Objective>
Give again, exactly as written, the lines of the records below from the line with "Recreate this scene as a Blender Python (bpy) script. Write" to the line with "from mathutils import Vector, Matrix, noise as". Both end lines count; pictures do not.

Source data>
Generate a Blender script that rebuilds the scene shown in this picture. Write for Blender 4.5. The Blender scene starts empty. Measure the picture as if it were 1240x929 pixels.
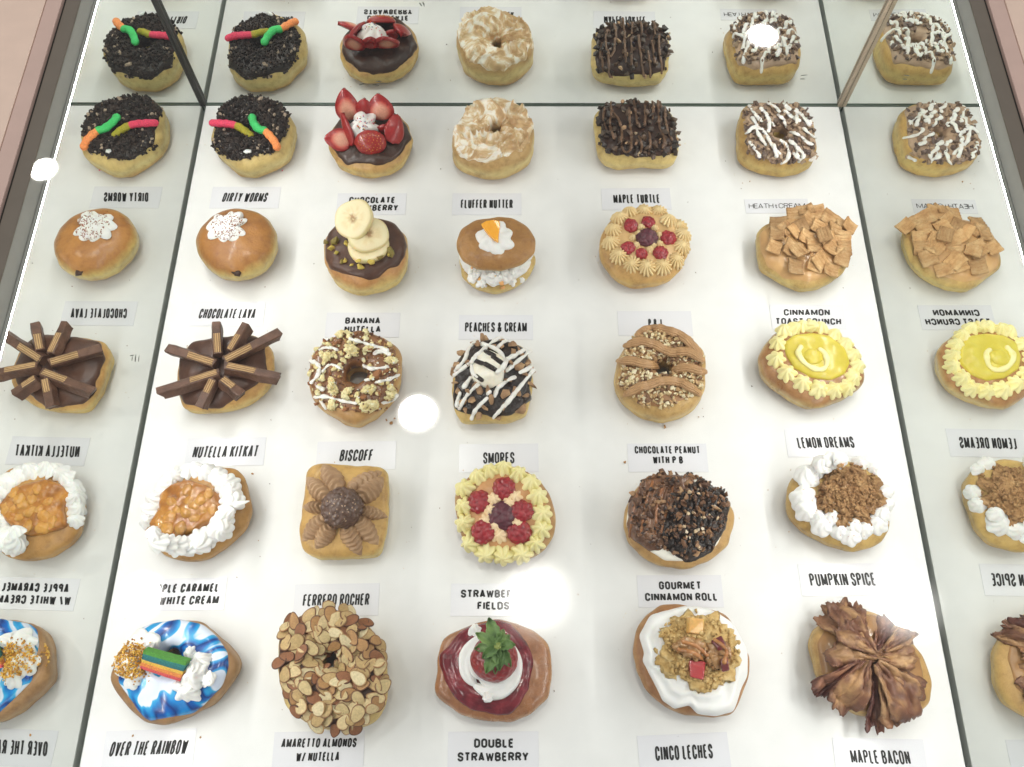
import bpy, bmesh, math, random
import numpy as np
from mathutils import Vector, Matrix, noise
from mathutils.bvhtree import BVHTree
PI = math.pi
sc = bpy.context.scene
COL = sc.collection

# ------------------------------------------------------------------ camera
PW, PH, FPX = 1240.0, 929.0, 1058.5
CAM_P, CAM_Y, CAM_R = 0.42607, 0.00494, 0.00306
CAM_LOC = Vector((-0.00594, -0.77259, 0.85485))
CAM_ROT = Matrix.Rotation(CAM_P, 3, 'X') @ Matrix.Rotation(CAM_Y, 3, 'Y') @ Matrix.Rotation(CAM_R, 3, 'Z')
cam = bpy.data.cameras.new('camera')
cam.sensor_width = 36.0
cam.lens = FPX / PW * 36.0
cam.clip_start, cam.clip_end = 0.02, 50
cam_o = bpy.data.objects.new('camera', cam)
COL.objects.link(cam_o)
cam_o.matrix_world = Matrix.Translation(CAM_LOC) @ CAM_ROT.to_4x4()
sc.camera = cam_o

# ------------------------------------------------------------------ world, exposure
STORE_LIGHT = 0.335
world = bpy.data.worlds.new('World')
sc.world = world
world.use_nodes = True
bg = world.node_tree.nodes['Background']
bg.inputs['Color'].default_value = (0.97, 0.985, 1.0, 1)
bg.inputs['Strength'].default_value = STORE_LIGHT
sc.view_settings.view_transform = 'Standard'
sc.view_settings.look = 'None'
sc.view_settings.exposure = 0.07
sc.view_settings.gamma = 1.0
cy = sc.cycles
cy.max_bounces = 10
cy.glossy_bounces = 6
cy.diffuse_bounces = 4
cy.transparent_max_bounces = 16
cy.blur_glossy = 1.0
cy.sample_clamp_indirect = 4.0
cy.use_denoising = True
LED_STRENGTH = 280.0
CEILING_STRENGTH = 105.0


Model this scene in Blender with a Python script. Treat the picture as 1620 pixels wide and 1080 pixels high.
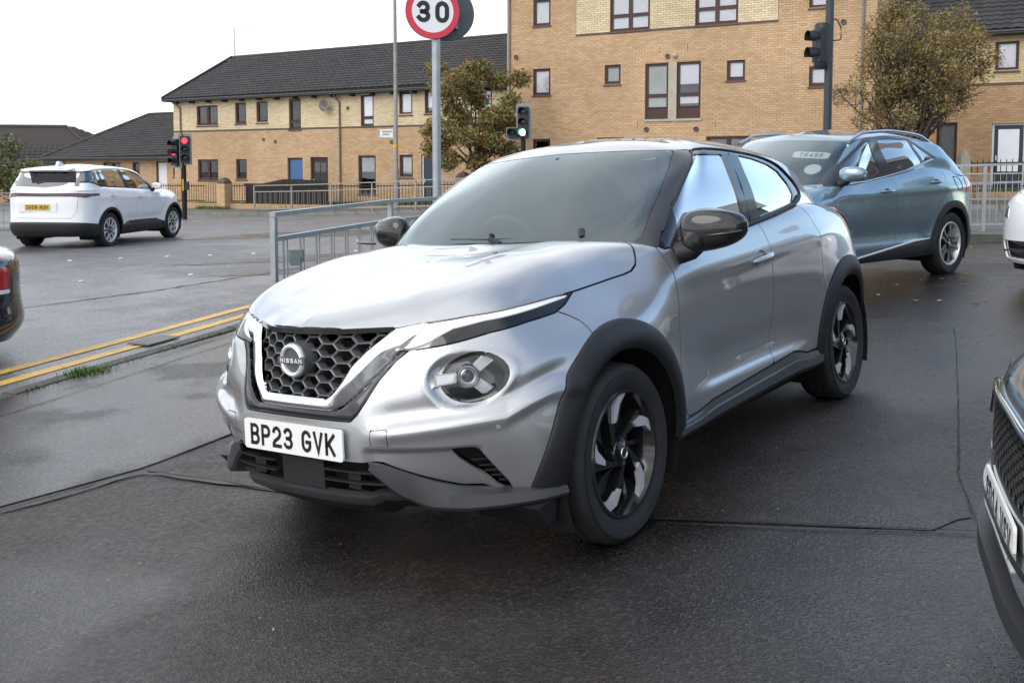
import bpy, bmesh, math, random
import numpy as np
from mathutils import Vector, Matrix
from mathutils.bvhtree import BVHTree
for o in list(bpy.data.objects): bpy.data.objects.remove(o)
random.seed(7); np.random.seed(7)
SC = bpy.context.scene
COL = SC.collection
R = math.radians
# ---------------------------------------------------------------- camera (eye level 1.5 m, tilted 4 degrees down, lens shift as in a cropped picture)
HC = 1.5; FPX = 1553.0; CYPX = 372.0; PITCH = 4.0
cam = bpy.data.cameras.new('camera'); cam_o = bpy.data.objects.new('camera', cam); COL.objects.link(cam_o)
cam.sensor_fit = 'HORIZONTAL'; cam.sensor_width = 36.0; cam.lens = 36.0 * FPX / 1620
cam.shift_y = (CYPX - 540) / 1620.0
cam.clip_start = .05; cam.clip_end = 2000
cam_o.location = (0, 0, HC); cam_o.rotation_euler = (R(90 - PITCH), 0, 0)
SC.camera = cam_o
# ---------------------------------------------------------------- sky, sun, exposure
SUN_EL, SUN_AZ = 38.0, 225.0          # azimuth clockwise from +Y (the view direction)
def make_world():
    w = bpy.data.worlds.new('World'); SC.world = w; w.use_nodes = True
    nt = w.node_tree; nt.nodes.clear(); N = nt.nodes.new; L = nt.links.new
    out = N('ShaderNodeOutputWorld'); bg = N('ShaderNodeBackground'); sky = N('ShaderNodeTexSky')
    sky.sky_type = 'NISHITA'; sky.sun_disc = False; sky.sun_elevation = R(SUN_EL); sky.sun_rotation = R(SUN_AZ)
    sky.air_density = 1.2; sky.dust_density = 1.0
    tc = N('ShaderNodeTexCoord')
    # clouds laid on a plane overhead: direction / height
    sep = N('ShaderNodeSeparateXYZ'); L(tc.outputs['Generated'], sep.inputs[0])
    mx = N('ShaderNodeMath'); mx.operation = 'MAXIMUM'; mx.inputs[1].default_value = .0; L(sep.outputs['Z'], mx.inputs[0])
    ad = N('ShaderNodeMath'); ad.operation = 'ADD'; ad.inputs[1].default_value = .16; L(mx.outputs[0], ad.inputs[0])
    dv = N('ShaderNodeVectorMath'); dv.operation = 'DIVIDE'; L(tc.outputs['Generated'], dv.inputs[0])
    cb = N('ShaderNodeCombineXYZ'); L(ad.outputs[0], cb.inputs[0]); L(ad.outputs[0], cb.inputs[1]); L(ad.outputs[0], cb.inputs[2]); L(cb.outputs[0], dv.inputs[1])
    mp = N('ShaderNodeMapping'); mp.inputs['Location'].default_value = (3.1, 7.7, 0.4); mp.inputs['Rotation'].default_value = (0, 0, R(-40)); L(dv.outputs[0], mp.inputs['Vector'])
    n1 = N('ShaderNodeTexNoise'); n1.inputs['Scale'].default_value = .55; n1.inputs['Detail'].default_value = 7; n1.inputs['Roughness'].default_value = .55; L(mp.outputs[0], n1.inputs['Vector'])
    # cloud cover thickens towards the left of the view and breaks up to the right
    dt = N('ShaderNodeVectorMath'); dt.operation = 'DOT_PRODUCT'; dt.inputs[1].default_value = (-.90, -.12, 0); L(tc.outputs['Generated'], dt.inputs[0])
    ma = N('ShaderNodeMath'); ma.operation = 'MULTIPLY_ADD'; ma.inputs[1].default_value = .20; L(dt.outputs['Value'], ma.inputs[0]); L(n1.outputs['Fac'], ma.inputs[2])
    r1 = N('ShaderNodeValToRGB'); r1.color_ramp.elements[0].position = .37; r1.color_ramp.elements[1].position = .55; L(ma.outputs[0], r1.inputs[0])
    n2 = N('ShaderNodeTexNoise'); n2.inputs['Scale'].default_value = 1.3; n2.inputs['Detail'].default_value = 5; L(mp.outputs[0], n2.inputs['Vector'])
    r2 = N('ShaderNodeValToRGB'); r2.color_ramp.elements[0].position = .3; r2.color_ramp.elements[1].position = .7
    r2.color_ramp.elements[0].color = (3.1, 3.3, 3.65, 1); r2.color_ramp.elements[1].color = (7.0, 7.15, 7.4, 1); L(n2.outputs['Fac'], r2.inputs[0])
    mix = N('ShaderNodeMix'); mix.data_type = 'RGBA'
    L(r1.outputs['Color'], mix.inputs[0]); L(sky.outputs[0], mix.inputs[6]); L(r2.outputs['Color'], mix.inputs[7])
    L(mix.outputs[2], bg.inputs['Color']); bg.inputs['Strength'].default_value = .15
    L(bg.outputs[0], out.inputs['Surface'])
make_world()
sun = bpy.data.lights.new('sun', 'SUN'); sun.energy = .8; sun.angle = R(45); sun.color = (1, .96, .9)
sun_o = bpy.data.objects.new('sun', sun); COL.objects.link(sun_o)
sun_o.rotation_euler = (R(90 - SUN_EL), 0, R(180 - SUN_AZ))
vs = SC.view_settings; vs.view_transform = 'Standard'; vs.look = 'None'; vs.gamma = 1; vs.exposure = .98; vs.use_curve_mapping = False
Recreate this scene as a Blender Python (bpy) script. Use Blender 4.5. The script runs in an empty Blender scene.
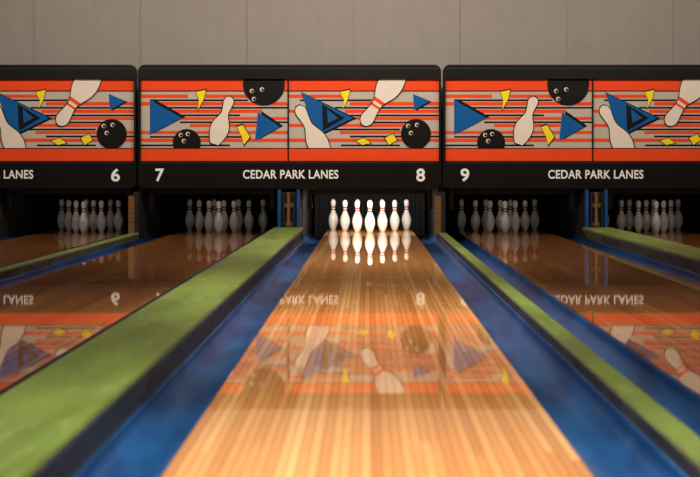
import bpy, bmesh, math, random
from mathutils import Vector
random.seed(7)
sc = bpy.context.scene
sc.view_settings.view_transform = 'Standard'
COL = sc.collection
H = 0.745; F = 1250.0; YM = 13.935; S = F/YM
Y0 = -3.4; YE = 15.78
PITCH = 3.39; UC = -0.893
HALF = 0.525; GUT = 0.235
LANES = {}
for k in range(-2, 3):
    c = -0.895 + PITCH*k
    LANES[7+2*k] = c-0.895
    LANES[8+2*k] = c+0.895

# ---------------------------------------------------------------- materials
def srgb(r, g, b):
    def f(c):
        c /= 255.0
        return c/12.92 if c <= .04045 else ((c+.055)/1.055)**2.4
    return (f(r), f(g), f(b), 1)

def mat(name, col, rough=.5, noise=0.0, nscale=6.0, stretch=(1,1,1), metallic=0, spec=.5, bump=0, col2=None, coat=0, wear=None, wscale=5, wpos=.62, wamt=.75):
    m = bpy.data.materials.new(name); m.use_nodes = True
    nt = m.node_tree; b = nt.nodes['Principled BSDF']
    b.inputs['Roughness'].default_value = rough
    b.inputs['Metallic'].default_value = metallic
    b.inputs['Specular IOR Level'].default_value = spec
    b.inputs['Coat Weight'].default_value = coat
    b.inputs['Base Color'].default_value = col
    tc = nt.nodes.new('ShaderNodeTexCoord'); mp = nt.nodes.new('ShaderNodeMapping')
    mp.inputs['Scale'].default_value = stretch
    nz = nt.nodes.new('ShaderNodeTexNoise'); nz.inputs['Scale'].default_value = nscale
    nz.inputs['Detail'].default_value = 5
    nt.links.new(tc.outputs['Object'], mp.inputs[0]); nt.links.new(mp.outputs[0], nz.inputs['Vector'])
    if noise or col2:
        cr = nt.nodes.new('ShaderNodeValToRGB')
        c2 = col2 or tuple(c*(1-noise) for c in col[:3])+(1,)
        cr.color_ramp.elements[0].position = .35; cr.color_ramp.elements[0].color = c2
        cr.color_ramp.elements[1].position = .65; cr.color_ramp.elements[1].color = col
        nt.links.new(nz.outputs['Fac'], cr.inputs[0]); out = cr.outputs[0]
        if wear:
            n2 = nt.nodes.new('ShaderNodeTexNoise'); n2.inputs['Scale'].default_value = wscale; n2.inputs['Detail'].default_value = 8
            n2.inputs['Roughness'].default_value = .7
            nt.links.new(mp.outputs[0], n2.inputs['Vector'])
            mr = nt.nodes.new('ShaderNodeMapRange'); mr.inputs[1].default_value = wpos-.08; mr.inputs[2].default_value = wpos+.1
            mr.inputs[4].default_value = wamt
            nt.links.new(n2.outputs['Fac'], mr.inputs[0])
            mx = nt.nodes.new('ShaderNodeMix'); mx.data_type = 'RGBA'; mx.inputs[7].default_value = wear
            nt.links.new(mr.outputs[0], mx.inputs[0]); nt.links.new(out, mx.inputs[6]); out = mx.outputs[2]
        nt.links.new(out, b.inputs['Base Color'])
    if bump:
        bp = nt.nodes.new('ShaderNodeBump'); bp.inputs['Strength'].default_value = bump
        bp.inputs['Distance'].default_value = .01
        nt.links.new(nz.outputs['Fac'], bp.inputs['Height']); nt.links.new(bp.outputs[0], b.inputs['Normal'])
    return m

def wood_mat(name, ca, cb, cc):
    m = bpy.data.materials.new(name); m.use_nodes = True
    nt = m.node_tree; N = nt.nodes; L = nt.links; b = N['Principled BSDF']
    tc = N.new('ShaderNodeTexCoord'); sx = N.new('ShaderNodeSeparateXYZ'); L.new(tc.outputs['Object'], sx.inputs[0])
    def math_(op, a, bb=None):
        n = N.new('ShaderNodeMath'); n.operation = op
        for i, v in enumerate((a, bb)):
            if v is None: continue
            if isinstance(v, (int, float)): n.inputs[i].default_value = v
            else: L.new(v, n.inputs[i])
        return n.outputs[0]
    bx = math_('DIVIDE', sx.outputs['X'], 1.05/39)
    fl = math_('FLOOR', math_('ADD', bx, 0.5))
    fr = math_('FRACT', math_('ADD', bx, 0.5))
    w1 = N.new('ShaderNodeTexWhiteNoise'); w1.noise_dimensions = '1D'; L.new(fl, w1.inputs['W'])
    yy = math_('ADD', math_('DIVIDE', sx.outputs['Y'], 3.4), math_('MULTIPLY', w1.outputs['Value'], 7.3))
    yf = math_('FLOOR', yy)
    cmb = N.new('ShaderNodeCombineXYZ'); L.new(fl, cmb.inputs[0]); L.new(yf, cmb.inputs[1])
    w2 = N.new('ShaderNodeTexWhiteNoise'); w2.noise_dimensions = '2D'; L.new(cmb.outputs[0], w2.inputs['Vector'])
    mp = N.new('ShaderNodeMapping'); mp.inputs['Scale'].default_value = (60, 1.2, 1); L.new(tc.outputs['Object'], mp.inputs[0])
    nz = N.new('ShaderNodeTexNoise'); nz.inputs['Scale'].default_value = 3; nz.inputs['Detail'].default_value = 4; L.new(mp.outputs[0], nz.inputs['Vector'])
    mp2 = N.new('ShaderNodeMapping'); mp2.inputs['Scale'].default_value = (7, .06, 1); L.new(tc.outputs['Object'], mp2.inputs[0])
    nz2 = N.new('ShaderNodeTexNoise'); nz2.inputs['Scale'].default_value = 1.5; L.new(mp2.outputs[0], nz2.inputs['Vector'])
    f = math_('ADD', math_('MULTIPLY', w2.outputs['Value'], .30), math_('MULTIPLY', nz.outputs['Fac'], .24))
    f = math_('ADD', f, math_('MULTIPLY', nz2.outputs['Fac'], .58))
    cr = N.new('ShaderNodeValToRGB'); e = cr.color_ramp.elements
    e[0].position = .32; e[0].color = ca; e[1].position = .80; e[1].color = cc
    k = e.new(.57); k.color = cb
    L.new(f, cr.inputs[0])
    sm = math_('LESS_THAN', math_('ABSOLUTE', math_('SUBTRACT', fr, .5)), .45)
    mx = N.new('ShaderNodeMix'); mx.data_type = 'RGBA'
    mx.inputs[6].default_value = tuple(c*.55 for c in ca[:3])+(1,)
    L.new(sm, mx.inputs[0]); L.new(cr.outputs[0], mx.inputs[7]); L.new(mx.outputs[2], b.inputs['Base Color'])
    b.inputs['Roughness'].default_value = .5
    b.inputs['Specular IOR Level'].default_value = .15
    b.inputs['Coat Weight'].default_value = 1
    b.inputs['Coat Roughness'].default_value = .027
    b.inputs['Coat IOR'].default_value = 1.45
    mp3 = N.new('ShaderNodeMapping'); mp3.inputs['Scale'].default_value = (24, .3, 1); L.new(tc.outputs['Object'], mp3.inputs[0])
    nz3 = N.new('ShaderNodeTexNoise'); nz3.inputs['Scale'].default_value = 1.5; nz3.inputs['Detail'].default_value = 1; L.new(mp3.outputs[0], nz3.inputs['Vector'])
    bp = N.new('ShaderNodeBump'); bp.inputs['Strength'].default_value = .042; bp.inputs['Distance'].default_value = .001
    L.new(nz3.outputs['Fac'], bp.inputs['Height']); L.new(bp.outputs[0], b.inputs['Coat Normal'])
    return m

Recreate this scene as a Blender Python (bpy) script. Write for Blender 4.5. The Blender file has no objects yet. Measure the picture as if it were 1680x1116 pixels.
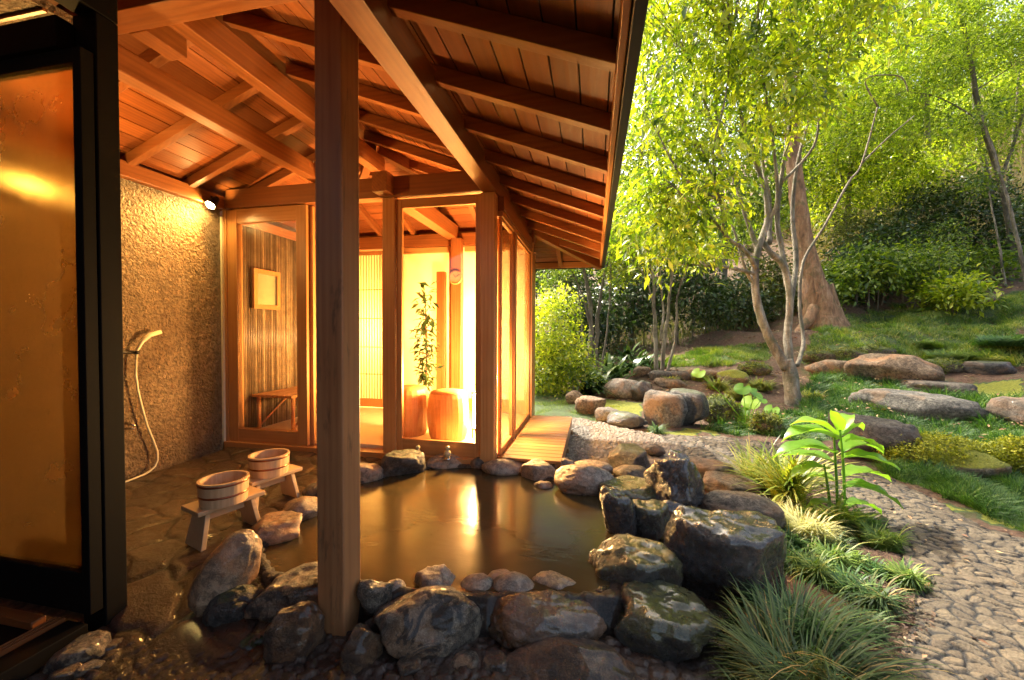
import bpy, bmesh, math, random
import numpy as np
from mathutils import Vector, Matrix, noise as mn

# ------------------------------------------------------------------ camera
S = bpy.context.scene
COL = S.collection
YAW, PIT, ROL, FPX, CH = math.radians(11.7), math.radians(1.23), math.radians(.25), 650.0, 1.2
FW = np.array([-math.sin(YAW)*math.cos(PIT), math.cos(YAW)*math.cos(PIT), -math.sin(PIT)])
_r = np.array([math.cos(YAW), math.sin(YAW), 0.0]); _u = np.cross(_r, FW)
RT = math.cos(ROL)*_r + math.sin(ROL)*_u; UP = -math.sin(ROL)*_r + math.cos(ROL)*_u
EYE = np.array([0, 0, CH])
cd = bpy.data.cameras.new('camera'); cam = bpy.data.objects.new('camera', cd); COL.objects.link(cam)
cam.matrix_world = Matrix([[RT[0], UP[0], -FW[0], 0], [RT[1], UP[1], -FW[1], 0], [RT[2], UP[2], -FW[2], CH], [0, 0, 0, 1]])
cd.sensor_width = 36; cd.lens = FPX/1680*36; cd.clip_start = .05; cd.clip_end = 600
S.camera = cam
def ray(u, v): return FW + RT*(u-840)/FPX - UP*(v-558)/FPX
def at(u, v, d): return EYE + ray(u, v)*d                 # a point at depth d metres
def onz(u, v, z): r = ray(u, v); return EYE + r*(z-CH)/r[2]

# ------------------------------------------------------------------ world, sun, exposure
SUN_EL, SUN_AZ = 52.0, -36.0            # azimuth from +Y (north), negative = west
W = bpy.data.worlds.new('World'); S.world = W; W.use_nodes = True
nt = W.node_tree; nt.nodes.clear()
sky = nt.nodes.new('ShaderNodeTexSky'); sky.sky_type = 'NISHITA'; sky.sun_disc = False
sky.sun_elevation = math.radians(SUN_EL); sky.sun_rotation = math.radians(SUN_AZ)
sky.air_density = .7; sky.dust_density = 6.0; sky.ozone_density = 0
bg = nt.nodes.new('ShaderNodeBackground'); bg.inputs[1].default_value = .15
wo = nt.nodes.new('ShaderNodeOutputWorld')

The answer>
Recreate this scene as a Blender Python (bpy) script. Write for Blender 4.5. The Blender file has no objects yet. Measure the picture as if it were 1680x1116 pixels.
import bpy, bmesh, math, random
import numpy as np
from mathutils import Vector, Matrix, noise as mn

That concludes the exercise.